4. Il résulte de ce qui précède que M. D... est fondé à demander l'annulation du jugement du 29 janvier 2018 du Tribunal administratif de Versailles, et de la décision du ministre de la défense du 21 mai 2015. Il y a lieu de faire droit à ces conclusions de sa requête.
Sur les conclusions tendant à l'application des dispositions de l'article L.761-1 du code de justice administrative :
5. Aux termes de l'article L.761-1 du code de justice administrative : " Dans toutes les instances, le juge condamne la partie tenue aux dépens ou, à défaut, la partie perdante, à payer à l'autre partie la somme qu'il détermine, au titre des frais exposés et non compris dans les dépens. Le juge tient compte de l'équité ou de la situation économique de la partie condamnée. Il peut, même d'office, pour des raisons tirées des mêmes considérations, dire qu'il n'y a pas lieu à cette condamnation "

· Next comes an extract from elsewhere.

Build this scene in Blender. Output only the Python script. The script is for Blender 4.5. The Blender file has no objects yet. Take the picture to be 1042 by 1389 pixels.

6. Il y a lieu, dans les circonstances de l'espèce, de faire droit aux conclusions de M. D... tendant à l'application des dispositions de l'article L.761-1 du code de justice administrative, et de mettre à la charge de l'Etat une somme de 1 500 euros au titre des frais exposés par le requérant et non compris dans les dépens.
DECIDE :
Article 1er : La décision du ministre des armées du 21 mai 2015 est annulée.
Article 2 : Il est mis à la charge de l'Etat une somme de 1 500 euros à verser à M. D... au titre des dispositions de l'article L.761-1 du code de justice administrative.